日本経団連タイムス No.2901 (2008年4月10日)

イラク国会議員団との懇談会開催

−イラクを取り巻く状況や日本との関係で意見交換


日本経団連は3月25日、東京・大手町の経団連会館でイラク共和国国会議員団との懇談会を開催した。懇談会ではイラクを取り巻く状況や日本との関係などについて、活発に意見交換が行われた。イラク側の発言概要は次のとおり。

アル・ムトラク議員(国民対話イラク戦線、スンニ派)

両国の経済関係の歴史は古く、1970年代から多くの日本企業がイラクに進出し活動してきた。イラクは石油や鉱物資源に恵まれ、日本は高い技術を有する。イラクが日本の技術を活用し、日本はイラクの資源を利用する互恵的関係を強化したい。治安面の不安から企業にとって活動しづらい状況にあるが、両国の協働により乗り越えていきたい。他国の企業がイラクに進出する中、日本企業が後れをとるのは好ましくない。日本企業にもイラク復興に参画してほしい。
優れた人材を擁する日本企業がイラク企業とジョイントベンチャーを組めば電力や石油エネルギーのプロジェクトで協力できる。また、セメントや農業分野などへの投資も有望である。日本政府による復興支援に加えて、多くの分野で日本企業の投資が必要である。我々は投資法を制定し、企業が活動しやすいようにした。環境分野でも資機材の供与などで協力してほしい。

アブドル・ラティーフ議員(無所属、シーア派)

イラク経済は新しい分野を開拓、発展させていく時期にある。2006年の投資法制定に続き、石油ガス法がまもなく成立する。イラクは石油開発に熱心に取り組んでおり、採掘・生産・輸出の一連のプロセスを近代化することで生産量を現在の日量200万バレルから800万バレルに増強したい。また、単に原油を輸出するだけでなく、石油製品の輸出をめざして関連産業を強化したい。石油施設はテロの発生する都市部から離れており治安の問題はない。国外からの遠隔操作で業務を行うことも可能だろう。
イラクは入札によって多くの物品を輸入している。国民の70〜80%が農業に従事しており、日本から新しい農業機械を購入したい。また、300万戸の住宅を必要としているので、資機材の輸入も含めて住宅分野にも参入してほしい。

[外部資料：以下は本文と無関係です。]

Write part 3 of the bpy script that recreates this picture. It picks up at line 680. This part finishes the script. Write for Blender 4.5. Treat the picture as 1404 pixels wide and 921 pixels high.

アル・ジャザイエリ議員(イラク国民リスト、シーア派)

イラクでは、イラク戦争や湾岸戦争などを通じてあらゆる物が破壊され、多くの産業が被害を受けた。外国からの効果的な支援を必要としており、中でも日本を重視している。石油、ガスもこれから開発が本格化するところであり、日本企業に協力してほしい。また、道路、港湾、橋梁、空港、住宅などの建設分野や通信分野にも多くのビジネスチャンスがある。さらに人材開発はあらゆる分野につながる重要な課題であり、多くの経験を有する日本の協力をお願いしたい。
現在の治安情勢を考えると、イラク企業とのジョイントベンチャーを組むなどの工夫が必要だ。さまざまな方法で企業が協力し経済活動が活発化すれば、治安も改善していくだろう。

アル・アーミリー議員(統一イラク連合、シーア派)

イラクは新しい法治国家としての時代に入ろうとしている。経済活動をさらに促進する法律も制定する予定である。日本政府による復興支援に続いて、日本企業がイラクで活動できるような経済状況になりつつある。5月にカイロで多くの外国企業を招いて投資家会議を開催する予定であり、日本企業にも参加してほしい。

アハマド議員(クルド民主党)

クルド地域の治安は比較的安定しており、建設需要は旺盛であるが、電気、水などのインフラの水準はいまだ高いといえず、日本企業の協力をお願いしたい。また、北部エルビルとスレイマニアからはドイツや英国、米国への直行便が運航しており、日本への就航を期待している。